Ils ont chanté tous ensemble (ça, c'est bien les Madelinots tels que je les connais, tels que je les aime!...) cette chanson qui nous ressemble et qui nous rassemble, qui ouvre les coeurs et les esprits, qui nous empêcherait même de sombrer dans les moments difficiles. Parce que oui, une société c'est comme une personne, elle doit vivre parfois des moments difficiles pour arriver à comprendre quelque chose avant de pouvoir continuer d'avancer. On a mal sur le coup, on perd des illusions, on se remet en question et on s'aperçoit qu'on a encore de l'ouvrage à faire, on se dépêche alors de se retrousser les manches et on passe à l'action, il y a des affaires à comprendre là-dedans. Ne perdons plus de temps à se justifier et s'expliquer, regardons plutôt comment on pourrait faire mieux. Ça s'appelle de la résilience et certains peuples, comme certaines personnes, en ont plus que d'autres.  

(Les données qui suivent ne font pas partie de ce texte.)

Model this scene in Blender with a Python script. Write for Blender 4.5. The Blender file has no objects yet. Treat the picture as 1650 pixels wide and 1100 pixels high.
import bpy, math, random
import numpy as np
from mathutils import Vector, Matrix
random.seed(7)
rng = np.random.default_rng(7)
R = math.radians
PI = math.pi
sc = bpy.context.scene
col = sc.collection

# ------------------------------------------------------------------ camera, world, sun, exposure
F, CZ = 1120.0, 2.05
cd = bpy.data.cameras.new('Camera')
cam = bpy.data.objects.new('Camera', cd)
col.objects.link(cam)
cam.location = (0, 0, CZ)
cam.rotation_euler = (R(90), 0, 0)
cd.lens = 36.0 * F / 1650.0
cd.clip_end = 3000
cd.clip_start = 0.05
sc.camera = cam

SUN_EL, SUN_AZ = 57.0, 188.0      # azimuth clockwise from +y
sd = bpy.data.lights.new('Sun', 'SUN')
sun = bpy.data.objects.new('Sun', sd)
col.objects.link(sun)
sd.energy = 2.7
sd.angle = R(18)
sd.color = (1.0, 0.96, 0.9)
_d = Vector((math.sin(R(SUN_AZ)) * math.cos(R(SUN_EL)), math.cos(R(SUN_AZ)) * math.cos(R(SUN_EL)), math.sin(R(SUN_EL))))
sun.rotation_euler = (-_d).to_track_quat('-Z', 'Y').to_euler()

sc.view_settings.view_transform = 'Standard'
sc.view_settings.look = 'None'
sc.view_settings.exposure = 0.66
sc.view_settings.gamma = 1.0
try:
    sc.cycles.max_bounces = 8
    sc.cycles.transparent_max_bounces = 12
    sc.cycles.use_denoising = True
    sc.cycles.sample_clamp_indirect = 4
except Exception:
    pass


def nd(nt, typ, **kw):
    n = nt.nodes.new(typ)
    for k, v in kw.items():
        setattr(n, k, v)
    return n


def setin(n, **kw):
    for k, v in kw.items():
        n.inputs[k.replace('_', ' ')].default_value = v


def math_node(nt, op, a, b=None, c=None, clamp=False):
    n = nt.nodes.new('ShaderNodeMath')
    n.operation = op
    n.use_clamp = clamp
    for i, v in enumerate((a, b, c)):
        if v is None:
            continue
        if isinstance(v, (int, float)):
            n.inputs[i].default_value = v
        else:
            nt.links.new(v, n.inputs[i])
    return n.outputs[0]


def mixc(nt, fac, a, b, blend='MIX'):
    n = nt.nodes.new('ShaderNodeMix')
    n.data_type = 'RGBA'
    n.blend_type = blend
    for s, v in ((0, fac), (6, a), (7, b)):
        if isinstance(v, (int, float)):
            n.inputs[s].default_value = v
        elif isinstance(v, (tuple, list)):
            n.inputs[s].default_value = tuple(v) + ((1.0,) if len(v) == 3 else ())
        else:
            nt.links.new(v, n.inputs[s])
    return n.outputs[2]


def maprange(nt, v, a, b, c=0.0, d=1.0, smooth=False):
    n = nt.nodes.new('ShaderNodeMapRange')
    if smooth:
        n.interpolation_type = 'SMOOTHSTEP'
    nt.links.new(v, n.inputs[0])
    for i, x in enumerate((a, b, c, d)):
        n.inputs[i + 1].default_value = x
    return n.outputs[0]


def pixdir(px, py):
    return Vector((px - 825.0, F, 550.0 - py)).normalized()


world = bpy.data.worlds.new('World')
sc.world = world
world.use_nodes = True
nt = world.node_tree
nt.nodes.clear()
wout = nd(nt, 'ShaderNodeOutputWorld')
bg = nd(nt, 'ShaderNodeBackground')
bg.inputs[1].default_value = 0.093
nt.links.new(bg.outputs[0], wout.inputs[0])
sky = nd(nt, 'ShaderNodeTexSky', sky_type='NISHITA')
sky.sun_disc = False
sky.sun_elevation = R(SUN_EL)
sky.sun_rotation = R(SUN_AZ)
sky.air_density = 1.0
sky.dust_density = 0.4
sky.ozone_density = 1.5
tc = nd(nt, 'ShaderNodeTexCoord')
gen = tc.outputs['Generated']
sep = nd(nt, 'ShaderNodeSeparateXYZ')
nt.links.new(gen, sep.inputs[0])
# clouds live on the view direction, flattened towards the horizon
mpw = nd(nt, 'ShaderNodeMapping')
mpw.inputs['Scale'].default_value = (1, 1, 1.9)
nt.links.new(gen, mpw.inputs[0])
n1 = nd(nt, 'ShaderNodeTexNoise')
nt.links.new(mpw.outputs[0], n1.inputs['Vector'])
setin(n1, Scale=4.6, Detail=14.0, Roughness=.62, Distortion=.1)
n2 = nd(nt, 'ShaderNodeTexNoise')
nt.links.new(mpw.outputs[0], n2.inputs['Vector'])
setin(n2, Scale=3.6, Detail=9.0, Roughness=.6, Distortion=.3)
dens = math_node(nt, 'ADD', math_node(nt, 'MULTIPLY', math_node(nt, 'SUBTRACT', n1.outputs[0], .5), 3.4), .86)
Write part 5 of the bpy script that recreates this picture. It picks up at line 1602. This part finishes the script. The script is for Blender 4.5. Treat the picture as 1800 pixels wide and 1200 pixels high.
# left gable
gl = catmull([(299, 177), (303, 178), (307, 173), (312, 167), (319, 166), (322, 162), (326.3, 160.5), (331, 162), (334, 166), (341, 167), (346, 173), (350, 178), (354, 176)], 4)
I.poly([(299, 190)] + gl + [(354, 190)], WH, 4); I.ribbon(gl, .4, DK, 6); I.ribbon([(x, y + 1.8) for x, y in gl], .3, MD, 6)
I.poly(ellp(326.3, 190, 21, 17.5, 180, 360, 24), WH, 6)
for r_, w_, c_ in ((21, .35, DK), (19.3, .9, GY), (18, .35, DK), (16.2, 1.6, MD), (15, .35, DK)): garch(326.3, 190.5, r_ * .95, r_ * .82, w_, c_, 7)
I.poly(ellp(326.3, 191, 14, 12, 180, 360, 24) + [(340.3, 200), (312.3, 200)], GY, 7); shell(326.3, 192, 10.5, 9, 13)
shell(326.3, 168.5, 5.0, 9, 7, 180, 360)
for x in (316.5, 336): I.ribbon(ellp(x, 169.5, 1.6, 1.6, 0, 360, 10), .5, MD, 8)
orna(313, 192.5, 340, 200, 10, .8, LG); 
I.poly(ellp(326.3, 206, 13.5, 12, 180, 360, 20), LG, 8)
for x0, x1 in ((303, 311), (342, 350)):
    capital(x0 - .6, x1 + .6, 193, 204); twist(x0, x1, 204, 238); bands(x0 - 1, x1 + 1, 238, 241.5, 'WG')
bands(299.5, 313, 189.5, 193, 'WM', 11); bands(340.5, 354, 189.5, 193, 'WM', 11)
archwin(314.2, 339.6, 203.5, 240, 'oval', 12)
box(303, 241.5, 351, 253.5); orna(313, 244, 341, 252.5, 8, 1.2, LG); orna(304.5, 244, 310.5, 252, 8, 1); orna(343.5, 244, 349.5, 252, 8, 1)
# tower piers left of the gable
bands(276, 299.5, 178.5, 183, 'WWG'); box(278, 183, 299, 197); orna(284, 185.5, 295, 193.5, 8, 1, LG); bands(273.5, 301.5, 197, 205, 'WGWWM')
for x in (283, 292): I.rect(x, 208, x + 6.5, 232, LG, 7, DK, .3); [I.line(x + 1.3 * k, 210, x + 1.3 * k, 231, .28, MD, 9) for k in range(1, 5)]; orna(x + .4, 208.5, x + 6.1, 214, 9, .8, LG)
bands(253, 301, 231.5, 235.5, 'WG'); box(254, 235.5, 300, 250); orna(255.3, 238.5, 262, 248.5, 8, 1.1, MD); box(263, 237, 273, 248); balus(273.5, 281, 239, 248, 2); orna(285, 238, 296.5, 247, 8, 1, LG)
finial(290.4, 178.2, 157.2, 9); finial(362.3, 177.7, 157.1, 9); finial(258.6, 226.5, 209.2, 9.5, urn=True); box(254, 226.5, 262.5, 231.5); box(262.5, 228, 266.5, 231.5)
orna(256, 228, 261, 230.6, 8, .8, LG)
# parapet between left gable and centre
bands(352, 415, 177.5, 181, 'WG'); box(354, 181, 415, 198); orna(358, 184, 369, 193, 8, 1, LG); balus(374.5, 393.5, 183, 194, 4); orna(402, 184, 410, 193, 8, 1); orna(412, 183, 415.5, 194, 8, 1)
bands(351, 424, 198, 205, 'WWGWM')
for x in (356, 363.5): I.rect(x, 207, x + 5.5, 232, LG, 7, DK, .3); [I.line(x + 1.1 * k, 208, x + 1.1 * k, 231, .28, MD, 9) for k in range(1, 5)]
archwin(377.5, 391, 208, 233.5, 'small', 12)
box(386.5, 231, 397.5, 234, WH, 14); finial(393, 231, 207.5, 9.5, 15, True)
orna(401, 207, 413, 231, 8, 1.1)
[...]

C'est tout de suite après avoir appris ça, mardi dans la journée, que j'ai décidé de me fermer à ce qui se disait, s'écrivait, s'étalait avec plus ou moins d'émotions trop vives à la radio, la télé, les journaux, les médias sociaux. Je n'étais plus capable d'en prendre, je voulais rester sur ces images et cette chanson entonnée avec tant de force et de solidarité qui me faisaient du bien à imaginer comme si j'avais été là, avec eux. J'avais besoin de temps pour essayer d'intégrer tout ça et d'en dégager un peu d'espoir à venir,  peut-être, à condition de faire une bonne analyse sérieuse et non complaisante. 

Gilles Vigneault chantait : « Il me reste un pays à comprendre... » et je lui laisse le mot de la fin.